普通のスポーツでは、「おしゃべりするな」という。ところがサッカーでは、「もっとしゃべれ」という。なんと変なスポーツだと思っていたのだが、戸塚哲也がFC町田ゼルビアの監督に就任してからは、この奇怪な現象が加速した。選手たちのしゃべること、しゃべること。ハーフタイムに、試合後に、しゃべりまくっている。もちろんサッカーのこと、試合中のことについてである。

あのときのマークは誰だったのか、あのパスはどうだったのか、細かいニュアンスは私にはわからないが、そんな話をしているようだ。言葉による事前理解が深まっていればこそ、アイコンタクトも成り立つのだろう。共通認識のない間でいきなりアイコンタクトといっても限界がある。

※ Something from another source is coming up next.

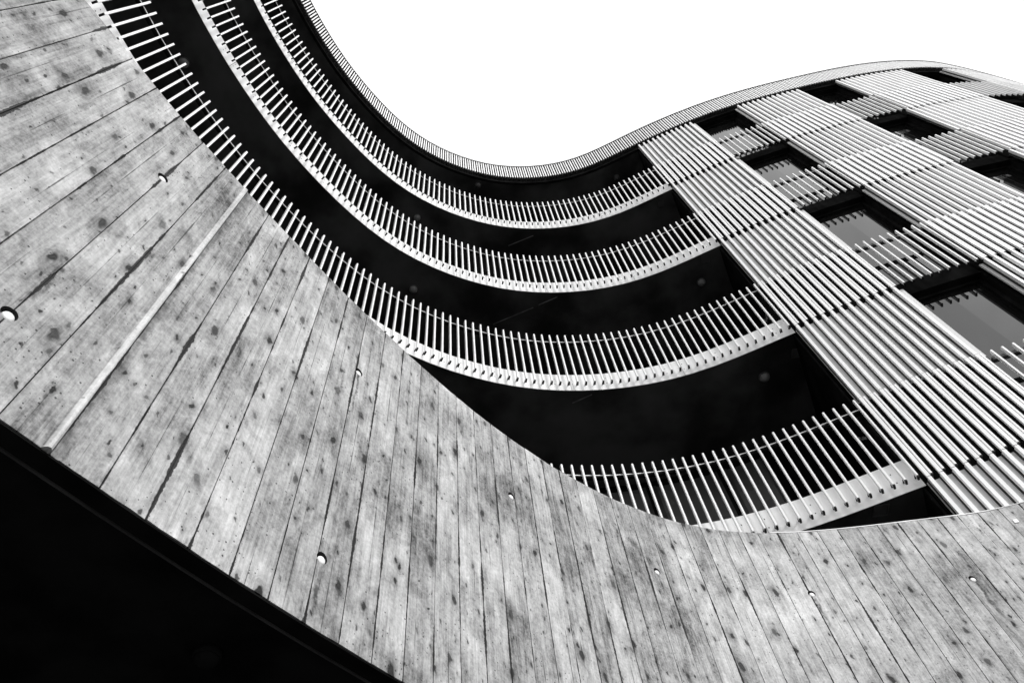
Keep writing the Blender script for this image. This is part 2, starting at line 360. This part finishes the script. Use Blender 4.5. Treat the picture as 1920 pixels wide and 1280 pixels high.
def bar_mesh(h):
    mb = MB(); w, d = .0225, .045
    b = .004
    pts = [(-w/2 + b, 0), (w/2 - b, 0), (w/2, -b), (w/2, -d + b), (w/2 - b, -d), (-w/2 + b, -d), (-w/2, -d + b), (-w/2, -b)]
    vs = [(x, -y, 0) for x, y in pts] + [(x, -y, h) for x, y in pts]
    fs = [tuple(range(8)), tuple(range(15, 7, -1))] + [(i, 8 + i, 8 + (i + 1) % 8, (i + 1) % 8) for i in range(8)]
    mb.add(vs, fs)
    def bx(x, y0, y1, z0, z1):
        mb.hexa([(-x, y0, z0), (x, y0, z0), (x, y1, z0), (-x, y1, z0), (-x, y0, z1), (x, y0, z1), (x, y1, z1), (-x, y1, z1)], 1)
    bx(w/2 - .001, .004, d + .012, -.018, -.0003)
    bx(.006, d + .0003, -FAC - .0003, .05, .065)
    me = bpy.data.meshes.new('baluster'); me.from_pydata(mb.v, [], mb.f); me.update(); me.materials.append(M_FIN); me.materials.append(M_BRACKET_SHADE)
    me.polygons.foreach_set('material_index', mb.m)
    return me
BAR0 = .06
BAR_ME = bar_mesh(zT(1) - zB(1) - BAR0)

def balcony(k):
    z0 = zB(k)
    # slab: dark underside, open to the rear wall
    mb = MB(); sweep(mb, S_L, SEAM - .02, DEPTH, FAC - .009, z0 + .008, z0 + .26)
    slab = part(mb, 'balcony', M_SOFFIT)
    # fascia plate in lengths of 13 bays with a shadow gap, fixing bolts in pairs
    mb = MB(); u1 = SEAM - .005; L = PB * 13; j = 0
    while u1 > S_L + .2:
        u0 = max(S_L, u1 - L); sweep(mb, u0 + .0025, u1 - .0025, FAC - .007, FAC, z0, z0 + .385, step=.1)
        u1 = u0; j += 1
    u1 = SEAM - .005
    for i, u in enumerate(bar_us):
        if i % 13 in (1, 8, 12) and i < 110:
            for dz in (.14, .26): fbox(mb, u - PB * .45, .010, FAC + .0005, FAC + .004, z0 + dz, z0 + dz + .010, 1)
    part(mb, 'fascia', [M_FASCIA, M_BRACKET_SHADE], slab)
    mb = MB()
    sweep(mb, S_L, SEAM - .03, -.060, -.052, zT(k) - .122, zT(k) - .112, step=.1)
    sweep(mb, S_L, SEAM - .03, -.100, -.0605, zT(k) - .150, zT(k) - .118, step=.1, mi=1)
    part(mb, 'handrail', [M_FIN, M_DARK], slab)
    rest = MB()
    for u in bar_us:
        if (k, round(u, 4)) in singles:
            t, n = FC.tn(u); p = FC.at(u)
            o = bpy.data.objects.new('baluster', BAR_ME); link(o, slab)
            o.location = Vector((p[0], p[1], z0 + BAR0)) ; o.rotation_euler = (0, 0, math.atan2(t[1], t[0]))
        else:
            fbox(rest, u, .0225, -.045, 0, z0 + BAR0, zT(k)); fbox(rest, u, .0215, -.057, -.004, z0 + BAR0 - .018, z0 + BAR0 - .0003, 1)
    if rest.v:
        o = part(rest, 'baluster', [M_FIN, M_BRACKET_SHADE], slab, kind='stuff')
    return slab

for k in (1, 2, 3, 4): balcony(k)

# thin light joint strips in the balcony undersides
def strip(mb, a, b, z, w=.02):
    a, b = Vector((a[0], a[1], 0)), Vector((b[0], b[1], 0)); t = (b - a).normalized(); n = Vector((-t.y, t.x, 0)) * w / 2
    c = [a - n, b - n, b + n, a + n]
    mb.hexa([(p.x, p.y, z - .006) for p in c] + [(p.x, p.y, z + .004) for p in c])
for k, a, b in ((4, (.232, 5.908), (.785, 5.768)), (3, (-.279, 6.056), (.458, 5.852)), (3, (.556, 5.816), (.896, 5.717)), (2, (.69, 5.806), (.972, 5.714))):
    mb = MB(); strip(mb, a, b, zB(k) + .012); part(mb, 'joint_strip', M_GREYLINE)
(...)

とすれば、パスを受けたら持って走り、DFが詰めてくればまたパスを出す、そんなシンプルなプレーの繰り返ししかできないように思えるわけだ。それは、みていておもしろい、楽しいサッカーではない。

何年か前、日本代表の川口能活がイングランドに渡った。なかなか試合に出られず、出ても結果が残せない状態が続く中、「言葉の壁があってうまくフィットできない」といったニュースが流れてきた。「なんだ、サッカー英語も理解できないのか、川口はよっぽど頭か悪いんだな」などと思っていたのだが、今になってようやくわかる。サッカーはおしゃべりが大切なのだ、GKは特にしゃべらなくてはならいないし、試合中のとっさのニュアンスも大切だろうから、微妙な言葉の壁が大きく影響してしまうのだろう。川口能活、頭が悪いわけではないのだと、今になって当時のニュースの意味がようやくわかるのである。失礼しました、川口能活さん。


ソニー仙台に敗れた後、戸塚哲也に質問してみた。
「おもしろいサッカーから堅いサッカーへの転換はありますか」
「そんなもの、ありませんよ」

勝ってほしい気持ちは当然ある。当事者であれば、勝ちたい気持ちは私の数百倍にもなるだろう。その中でどこまで信念を貫けるのか。勝又慶典のいないチームで、勝又慶典がいるのと同じ戦い方はできない。その変更にやや時間がかかっているのは致し方のないところである。変更がうまくゆくかどうかは、選手たちがどこまでしゃべれるのかにかかっているだろう。負けがこんでくると寡黙になってしまうものだ。先制点をとられた後は、さらに焦って、勝ちにこだわってしまうものだろう。そのとき、戸塚哲也がサッカー哲学を貫けるのか、選手たちは饒舌になれるのか、いつFC町田ゼルビアが立ち直れるのかは、「おしゃべり」にかかっていると言って間違いないと思っている。